In Convene’s business, where Fortune 1000 clients drive 80% of revenue, every large enterprise client has committed to outsourcing real estate as a long-term strategy in the last 12 months, Simonetti reported.
“It’s not necessarily about optimizing real estate but creating a superior workplace experience to drive talent strategy,” Simonetti stressed. “Because space matters. The workplace experience matters.”
“In today’s age of acceleration, human capital is a company’s most valuable resource,” he emphasized
The shift in values is being driven by Millennials, who value choice, flexibility and experience over pay and all other factors.
Technology and agile ways of working will galvanize several other standard real estate policies and procedures that are ripe for disruption, Simonetti predicted.
- Long-term leases will not exist. Less than a decade ago, the average lease term was 10 years. Today it is currently 7.3 years, which, perhaps not so coincidentally, is the average life expectancy of a company today (7.2 years). “Owners don’t know where their business will be in 24 months,” Simonetti said, so the concept of long-term leases just doesn’t make sense. “The majority of Fortune 500 companies won’t hold leases.”
- By 2030 the world’s largest landlords will own no assets. Building ownership will model the sharing economy pioneered by operators of hotels, transportation and retail who own no physical assets.
- Agile models will become the norm. The opportunity cost of a workplace experience in a class A building in New York City has reached $23,000 a year, according to Simonetti. Yet utilization rates are at historic lows: desks utilization is only 34%, meeting rooms 35% and break rooms 44%.
Thus, models that provide flexibility and agility at less than half the price will be viable options, such as space consumed by the minute and hour in buildings with service-based infrastructure. - All office buildings will be smart buildings. Sensors and systems will gather data, streamline processes and deliver intelligence that anticipate human needs.
- A customer-centric philosophy will drive CRE. Landlords and brokers who once focused solely on capital markets and tenant creditworthiness will approach deals and decision-making from the customer’s point of view.

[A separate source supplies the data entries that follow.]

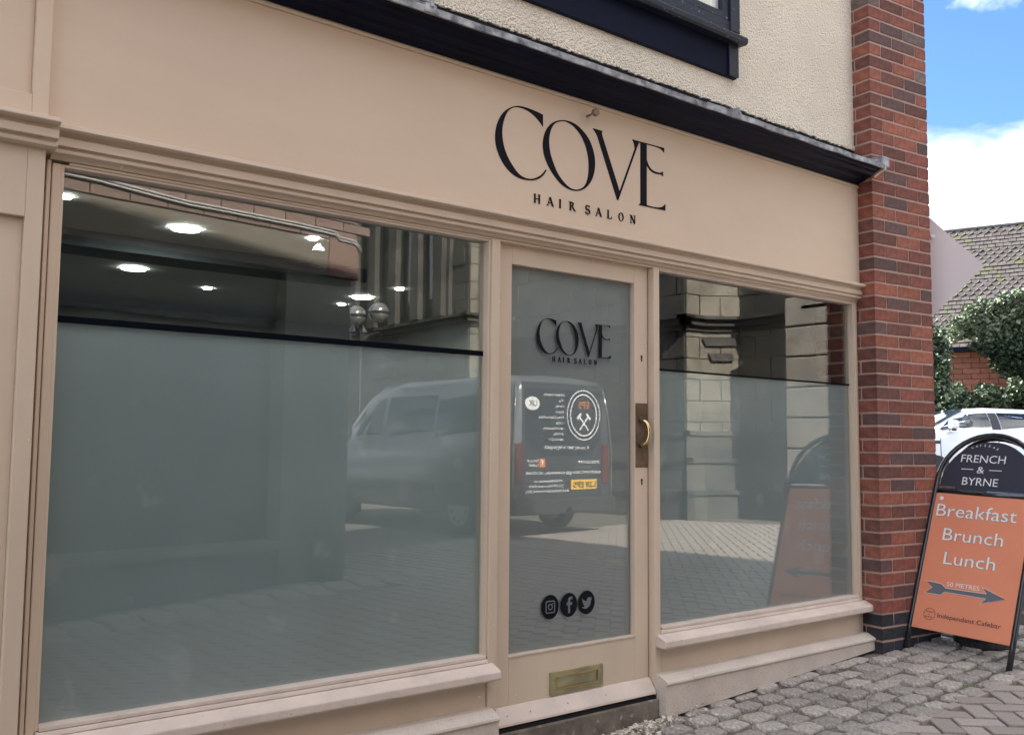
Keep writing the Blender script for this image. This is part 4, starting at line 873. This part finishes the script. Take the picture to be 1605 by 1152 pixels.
# ------------------------------------------------------------------ old tiled building with ivy, beyond the car
D_ = Vector((-.31, .95, 0)).normalized(); Nn = Vector((-D_.y, D_.x, 0)); Nn = -Nn if Nn.x > 0 else Nn     # Nn faces the street
E0 = Vector((0, -3.05, 0))+ray(1540, 690)*26; E0.z = 0
ob_ = empty('tiled_building', (E0.x, E0.y, -.8), 'old brick building with mossy patterned tile roof behind the hedge', 'building')
eave, ridge_, run = 2.82, 6.85, 3.4; L0, L1 = -16, 9
b = MB().obox(E0+D_*L0-Nn*.4+Vector((0, 0, -1)), D_*(L1-L0), -Nn*5.8, Vector((0, 0, eave+.9)))
P(b, 'mortar_wall', 'mortar', ob_)
bw, bh = .45, .15; fb_ = MB(); cnt = 0; far_mesh = MB().box(0, .436, -.02, .1, 0, .137).mesh('brick', M['farbrick'], 0)
rz_ = math.atan2(D_.y, D_.x)
for r_i in range(22):
    zz = -.6+r_i*bh; s = -4+(r_i % 2)*bw/2
    while s < 4.5:
        p = E0+D_*s-Nn*.385
        if zz > .8 and cnt < 280 and -1 < s < 3.5:
            o = place(far_mesh, 'brick', ob_, p.x, p.y, zz, rz_); o.matrix_parent_inverse = wm(ob_).inverted(); cnt += 1
        else: join_into(fb_, MB().box(0, .436, -.02, .1, 0, .137), p.x, p.y, zz, rz_)
        s += bw
o = P(fb_, 'lower_bricks', 'farbrick', ob_); o['kind'] = 'stuff'
# roof tiles, courses of plain and pointed tiles
rv = (-Nn*run+Vector((0, 0, ridge_-eave))); RL = rv.length; rv.normalize(); rn = D_.cross(rv).normalized(); rn = rn if rn.z > 0 else -rn
E1 = E0+Vector((0, 0, eave))
P(MB().obox(E1+D_*L0-rn*.06, D_*(L1-L0), rv*RL, rn*.05), 'roof_deck', 'dark', ob_)
tl = MB(); rows = 30; rh = RL/rows
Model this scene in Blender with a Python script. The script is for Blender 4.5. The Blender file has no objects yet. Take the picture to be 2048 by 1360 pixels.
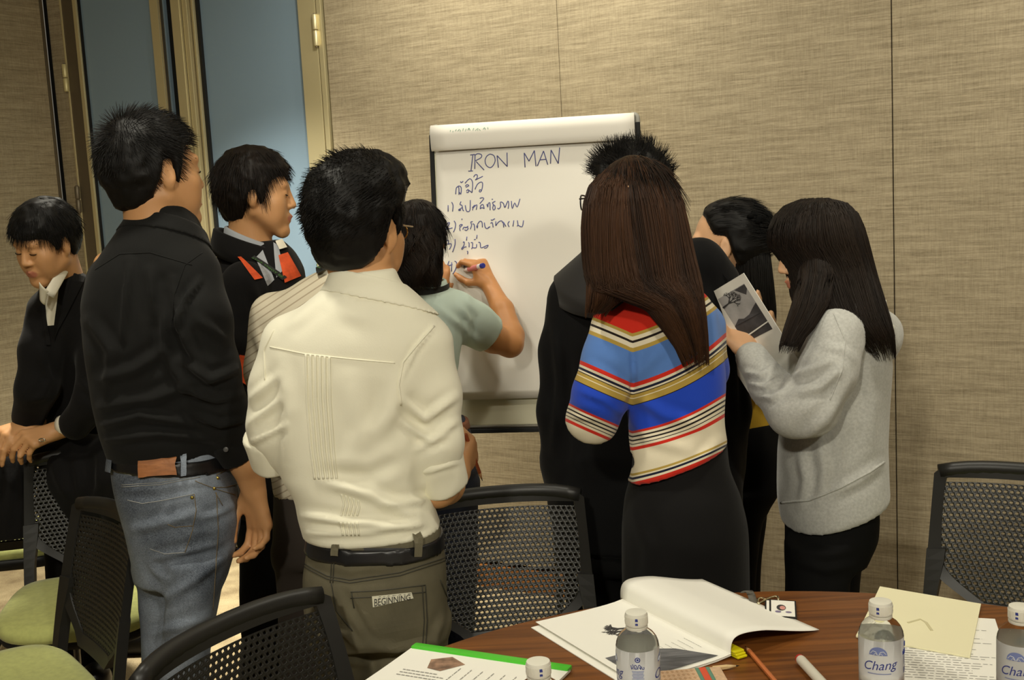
import bpy, bmesh, math, random
import numpy as np
from mathutils import Vector, Matrix
from mathutils.bvhtree import BVHTree
random.seed(7); np.random.seed(7)
SC = bpy.context.scene
COL = SC.collection
PI = math.pi
# ------------------------------------------------------------ camera
FPX, PITCH, ROLL, CH = 2281.0, math.radians(7.3), math.radians(3.1), 1.52
_F = np.array([0, math.cos(PITCH), -math.sin(PITCH)])
_U0 = np.array([0, math.sin(PITCH), math.cos(PITCH)])
_R0 = np.array([1.0, 0, 0])
_R = _R0*math.cos(ROLL) - _U0*math.sin(ROLL)
_U = _R0*math.sin(ROLL) + _U0*math.cos(ROLL)
_C = np.array([0, 0, CH])
cam_data = bpy.data.cameras.new('camera')
cam = bpy.data.objects.new('camera', cam_data)
COL.objects.link(cam)
cam_data.sensor_width = 36.0
cam_data.lens = 36.0*FPX/2048
cam_data.clip_start = 0.02
M = Matrix.Identity(4)
for i in range(3):
    M[i][0], M[i][1], M[i][2], M[i][3] = _R[i], _U[i], -_F[i], _C[i]
cam.matrix_world = M
SC.camera = cam
# ------------------------------------------------------------ world, exposure, ceiling lamps
SC.view_settings.view_transform = 'Standard'
SC.view_settings.look = 'None'
SC.view_settings.gamma = 1.0
SC.view_settings.use_curve_mapping = False
SC.view_settings.exposure = -0.06
wd = bpy.data.worlds.new('room_ambience')
SC.world = wd
wd.use_nodes = True
wd.node_tree.nodes['Background'].inputs[0].default_value = (1.0, 0.90, 0.70, 1)
wd.node_tree.nodes['Background'].inputs[1].default_value = 0.16
CEIL = 2.75
WARM = (1.0, 0.945, 0.79)
def area_lamp(name, x, y, size, power, aim=None, color=WARM, spread=180, z=None):
    d = bpy.data.lights.new(name, 'AREA')
    d.shape = 'DISK'; d.size = size; d.energy = power; d.color = color
    d.spread = math.radians(spread)
    o = bpy.data.objects.new(name, d); COL.objects.link(o)
    o.location = (x, y, (CEIL-0.03) if z is None else z)
    if aim is not None:
        o.rotation_euler = (Vector(aim)-o.location).to_track_quat('-Z', 'Y').to_euler()
    return o
LAMPS = [  # ceiling downlights: x, y, size, watts, aim, spread
    (0.30, 3.50, 0.14, 5.5, (0.30, 4.1, 1.7), 130),
    (-0.75, 2.1, 0.18, 11, (-0.5, 2.5, 1.0), 150),
    (0.95, 2.2, 0.18, 8, (0.9, 2.6, 1.0), 150),
    (-0.7, -0.9, 0.22, 46, (-0.3, 2.2, 1.0), 150),
    (1.1, -0.9, 0.22, 34, (1.2, 2.5, 1.0), 150),
    (-1.7, 1.2, 0.2, 2, (-1.5, 1.9, 0.8), 150),
    (1.75, 2.75, 0.14, 5, (1.75, 3.2, 1.9), 130),
    (-1.30, 3.80, 0.2, 26, (-1.1, 4.3, 0.0), 80),
    (-0.42, 3.80, 0.14, 5.5, (-0.3, 4.4, 1.8), 130),
]
for i, (x, y, s, w, aim, sp) in enumerate(LAMPS):
    area_lamp('ceiling_lamp', x, y, s, w, aim, spread=sp)

# ------------------------------------------------------------ projection helpers (surveying the photograph)
def ray(px, py):
    return _F + _R*((px-1024)/FPX) + _U*((680-py)/FPX)
def at(px, py, Y):
    d = ray(px, py); return _C + d*(Y/d[1])
def atz(px, py, z):
    d = ray(px, py); return _C + d*((z-CH)/d[2])
def atplane(px, py, p0, n):
    d = ray(px, py); p0 = np.asarray(p0, float); n = np.asarray(n, float)
    return _C + d*(((p0-_C) @ n)/(d @ n))
def proj(p):
    v = np.asarray(p, float)-_C; w = v @ _F
    return np.array([1024+FPX*(v @ _R)/w, 680-FPX*(v @ _U)/w])
W0 = np.array([1.193, 3.55, 0.0]); WD = np.array([-0.8660254, 0.5, 0]); WN = np.array([-0.5, -0.8660254, 0])
def wpt(t, z, out=0.0):
    p = W0+WD*t+WN*out; return np.array([p[0], p[1], z])
def wt(px, py=20, out=0.0):
    p = atplane(px, py, W0+WN*out, WN); return float((p-W0) @ WD)

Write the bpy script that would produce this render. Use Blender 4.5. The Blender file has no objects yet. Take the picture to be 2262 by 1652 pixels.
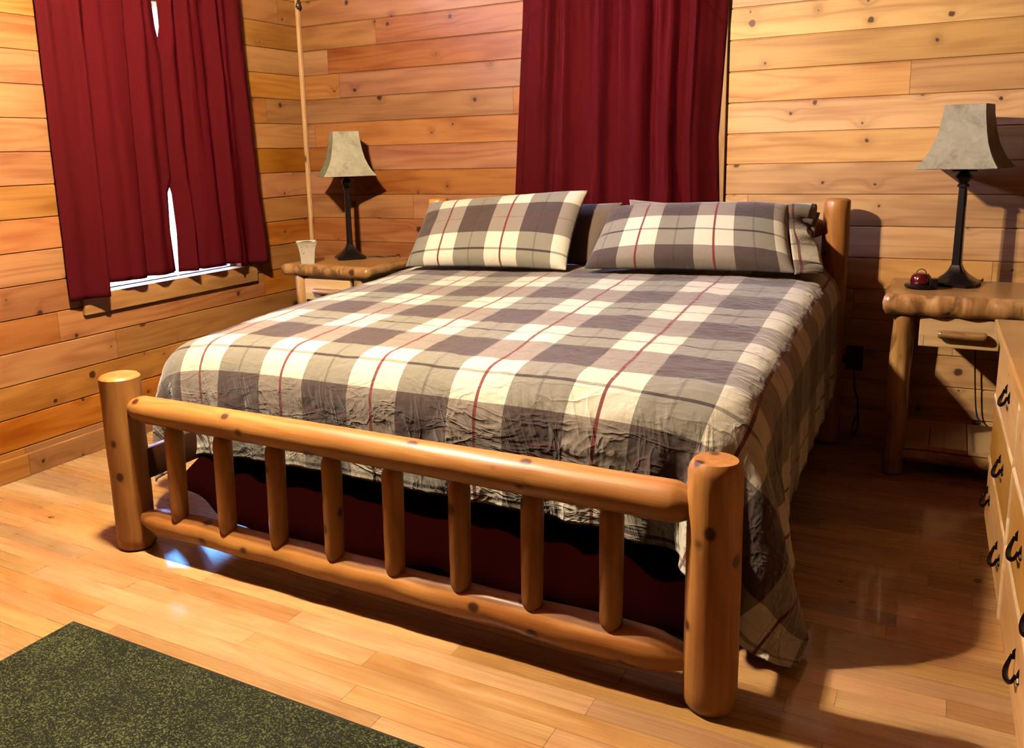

- Third places will be the preferred workspace. Today’s data says that 65% of office workers would be more productive outside the office.
The only way to fight in a world of complexity is through speed and agility, Simonetti emphasized. The pace of business today – one in which 52% of Fortune 500 companies that were on the list are no longer there – will never move this slow again.
Quoting a Chinese proverb, Simonetti closed with “When the windows of change blow, some build walls, and others build windmills.” Simonetti suggested the industry build windmills.